Ayu sedikit takut dengan air. Ia garang saat menuruni gua, namun ia menyerah jika harus berhadapan dengan air. "Saya tidak bisa berenang," ujarnya bertahan tidak mau menerabas genangan air. Indra kemudian mendekatinya, membujuk dan menuntunnya. Akhirnya ia berani.
SELEPAS DARI genangan, perjuangan belum berakhir. Lorong gua makin menyempit, berbentuk seperti huruf "M". Sisi kanan terendam air, sementara sisi lain hanya tersisa sedikit celah. Hanya ada seperti jendela kecil dengan stalaktit yang cukup tajam di atas.

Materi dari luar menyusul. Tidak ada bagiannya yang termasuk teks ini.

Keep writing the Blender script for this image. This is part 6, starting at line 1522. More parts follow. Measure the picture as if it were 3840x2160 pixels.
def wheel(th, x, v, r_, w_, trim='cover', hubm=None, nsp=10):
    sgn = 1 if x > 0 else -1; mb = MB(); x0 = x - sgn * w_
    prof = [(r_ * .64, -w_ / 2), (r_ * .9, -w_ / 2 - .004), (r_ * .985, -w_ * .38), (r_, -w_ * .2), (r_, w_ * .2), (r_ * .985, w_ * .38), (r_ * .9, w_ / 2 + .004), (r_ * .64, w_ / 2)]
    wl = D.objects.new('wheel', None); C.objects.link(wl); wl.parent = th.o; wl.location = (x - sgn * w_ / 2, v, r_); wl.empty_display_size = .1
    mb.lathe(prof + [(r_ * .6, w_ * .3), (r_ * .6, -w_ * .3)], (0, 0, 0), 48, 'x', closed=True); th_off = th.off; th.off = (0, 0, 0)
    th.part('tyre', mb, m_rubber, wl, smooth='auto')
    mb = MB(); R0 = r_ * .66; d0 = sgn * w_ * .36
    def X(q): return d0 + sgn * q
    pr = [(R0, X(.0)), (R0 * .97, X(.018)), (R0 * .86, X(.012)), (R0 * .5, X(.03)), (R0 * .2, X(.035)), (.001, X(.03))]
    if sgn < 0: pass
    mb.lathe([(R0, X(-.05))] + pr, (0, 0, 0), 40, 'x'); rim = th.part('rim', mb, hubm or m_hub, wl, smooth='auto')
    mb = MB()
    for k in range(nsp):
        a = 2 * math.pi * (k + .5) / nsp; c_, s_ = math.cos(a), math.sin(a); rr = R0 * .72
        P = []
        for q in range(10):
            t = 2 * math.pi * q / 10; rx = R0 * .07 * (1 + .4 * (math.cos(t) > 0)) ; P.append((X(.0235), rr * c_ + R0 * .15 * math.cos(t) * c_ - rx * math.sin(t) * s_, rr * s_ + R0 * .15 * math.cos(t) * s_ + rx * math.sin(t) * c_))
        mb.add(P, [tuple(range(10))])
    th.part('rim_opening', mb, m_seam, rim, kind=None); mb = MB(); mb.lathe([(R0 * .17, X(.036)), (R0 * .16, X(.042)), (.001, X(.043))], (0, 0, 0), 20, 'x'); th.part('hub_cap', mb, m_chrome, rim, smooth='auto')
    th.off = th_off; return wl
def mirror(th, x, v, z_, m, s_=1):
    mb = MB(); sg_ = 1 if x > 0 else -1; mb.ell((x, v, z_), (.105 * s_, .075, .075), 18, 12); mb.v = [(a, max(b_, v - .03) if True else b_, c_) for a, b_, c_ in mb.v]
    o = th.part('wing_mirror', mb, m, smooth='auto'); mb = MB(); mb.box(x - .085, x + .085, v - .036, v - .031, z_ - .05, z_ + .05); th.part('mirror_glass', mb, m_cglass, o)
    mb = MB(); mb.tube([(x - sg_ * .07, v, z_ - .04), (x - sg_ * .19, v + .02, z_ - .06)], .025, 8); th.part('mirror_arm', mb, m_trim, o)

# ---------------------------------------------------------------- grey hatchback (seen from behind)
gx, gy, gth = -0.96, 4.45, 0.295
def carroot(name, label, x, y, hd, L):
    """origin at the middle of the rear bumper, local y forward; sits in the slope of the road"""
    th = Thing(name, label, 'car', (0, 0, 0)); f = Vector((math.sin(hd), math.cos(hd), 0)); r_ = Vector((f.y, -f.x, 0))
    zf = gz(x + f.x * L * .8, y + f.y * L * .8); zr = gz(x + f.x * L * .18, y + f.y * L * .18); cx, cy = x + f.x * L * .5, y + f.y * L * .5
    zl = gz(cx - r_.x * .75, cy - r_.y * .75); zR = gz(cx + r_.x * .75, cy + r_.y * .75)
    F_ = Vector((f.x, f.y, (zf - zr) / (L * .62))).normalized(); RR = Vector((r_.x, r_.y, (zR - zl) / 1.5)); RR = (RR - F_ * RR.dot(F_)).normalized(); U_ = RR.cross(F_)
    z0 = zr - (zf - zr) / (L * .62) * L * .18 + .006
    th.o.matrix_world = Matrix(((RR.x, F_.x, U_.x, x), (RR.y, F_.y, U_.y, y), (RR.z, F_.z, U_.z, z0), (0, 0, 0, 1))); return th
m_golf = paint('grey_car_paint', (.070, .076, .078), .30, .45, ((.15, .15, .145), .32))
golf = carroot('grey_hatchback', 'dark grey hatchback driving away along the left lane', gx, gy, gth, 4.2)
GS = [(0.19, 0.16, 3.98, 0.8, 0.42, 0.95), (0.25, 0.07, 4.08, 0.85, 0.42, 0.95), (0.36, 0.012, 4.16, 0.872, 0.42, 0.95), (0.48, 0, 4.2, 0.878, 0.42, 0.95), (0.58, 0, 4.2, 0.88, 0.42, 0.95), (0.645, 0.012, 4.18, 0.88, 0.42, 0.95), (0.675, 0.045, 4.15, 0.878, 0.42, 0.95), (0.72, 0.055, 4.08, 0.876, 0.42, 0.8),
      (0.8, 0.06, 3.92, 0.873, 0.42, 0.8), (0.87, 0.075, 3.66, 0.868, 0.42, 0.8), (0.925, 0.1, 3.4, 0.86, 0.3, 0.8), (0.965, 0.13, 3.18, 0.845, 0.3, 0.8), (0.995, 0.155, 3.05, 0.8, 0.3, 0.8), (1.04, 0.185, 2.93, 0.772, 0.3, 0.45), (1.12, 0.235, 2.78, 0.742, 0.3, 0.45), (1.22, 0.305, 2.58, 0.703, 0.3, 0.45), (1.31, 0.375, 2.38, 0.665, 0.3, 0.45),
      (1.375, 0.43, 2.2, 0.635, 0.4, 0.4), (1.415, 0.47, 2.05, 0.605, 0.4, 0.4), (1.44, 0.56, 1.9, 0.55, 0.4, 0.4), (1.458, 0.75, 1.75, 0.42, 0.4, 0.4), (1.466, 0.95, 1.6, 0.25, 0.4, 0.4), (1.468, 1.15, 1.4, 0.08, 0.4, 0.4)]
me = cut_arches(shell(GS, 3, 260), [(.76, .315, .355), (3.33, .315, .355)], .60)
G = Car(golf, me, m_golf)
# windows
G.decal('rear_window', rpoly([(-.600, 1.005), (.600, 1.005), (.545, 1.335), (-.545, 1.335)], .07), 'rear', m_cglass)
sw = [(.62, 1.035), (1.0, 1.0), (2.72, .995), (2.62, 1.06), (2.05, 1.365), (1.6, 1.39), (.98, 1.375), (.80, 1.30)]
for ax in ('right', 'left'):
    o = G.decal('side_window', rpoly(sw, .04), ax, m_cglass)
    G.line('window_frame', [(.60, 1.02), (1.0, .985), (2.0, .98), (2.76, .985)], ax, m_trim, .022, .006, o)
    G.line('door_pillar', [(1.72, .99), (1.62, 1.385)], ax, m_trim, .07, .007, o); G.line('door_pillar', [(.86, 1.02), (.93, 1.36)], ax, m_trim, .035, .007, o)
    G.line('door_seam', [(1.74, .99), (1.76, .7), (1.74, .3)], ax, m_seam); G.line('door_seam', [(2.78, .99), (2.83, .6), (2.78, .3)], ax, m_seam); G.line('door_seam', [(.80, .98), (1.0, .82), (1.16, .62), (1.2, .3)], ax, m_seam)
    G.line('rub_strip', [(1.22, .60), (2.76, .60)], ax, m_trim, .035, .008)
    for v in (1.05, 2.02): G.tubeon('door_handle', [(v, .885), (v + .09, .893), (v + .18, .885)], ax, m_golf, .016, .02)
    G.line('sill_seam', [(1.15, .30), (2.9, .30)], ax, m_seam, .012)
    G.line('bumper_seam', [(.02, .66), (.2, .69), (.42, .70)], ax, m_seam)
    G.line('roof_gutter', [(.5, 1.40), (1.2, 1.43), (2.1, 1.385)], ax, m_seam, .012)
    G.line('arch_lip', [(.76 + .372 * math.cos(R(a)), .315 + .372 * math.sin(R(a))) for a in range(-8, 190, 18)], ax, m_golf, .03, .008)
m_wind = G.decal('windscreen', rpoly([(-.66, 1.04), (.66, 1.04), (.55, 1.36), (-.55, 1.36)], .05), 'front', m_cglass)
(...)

Ukurannya yang bisa dilewati tak lebih dari dua jengkal tiap sisinya.
Kami harus merayap punggung melewatinya. Kaki lebih dulu, kemudian badan beringsut dengan waspada memerhatikan stalaktit di atap gua.
Setelah melewati pintu masuk, ruang gua sedikit lebar. Saya kemudian membalikkan badan, merayap lagi beberapa meter. Untuk keluar himpitan sisi gua itu ternyata pintu keluarnya lebih kecil lagi.
Beruntung tim ini memiliki badan yang terbilang langsing sehingga bisa melewatinya. Tak terbayang harus kembali lagi karena badan tak muat.
Keluar dari himpitan itu terdapat ruang yang cukup luas. Kali ini ornamennya menjuntai di mana-mana. Bagaikan display pada pameran seni, beberapa ornamen menyudut dengan bentuk yang menakjubkan.
Aliran air dalam Gua Salukang Kallang membentuk sungai bawah tanah, yang mengalir menjadi pemasok air di luar gua. Tak banyak yang tahu bahwa air yang mengalir hingga ke rumah-rumah di Maros asal muasalnya dari gua ini.
Pasokan air Perusahaan Daerah Air Mimun Maros yang berada tepat di sisi kiri air terjun Bantimurung. Hulu aliran Sungai Bantimurung itu berasal dari Sistem Hidrologi Toakala.
Bahkan gua ini diyakini sebagai "induk sungai bawah tanah" yang tercakup dalam Sistem Hidrologi Toakala dan bermuara di air terjun Bantimurung. Tim Asosiasi Speleologi Pyrnene, Prancis, pada 1992 memetakan sistem hidrologi ini.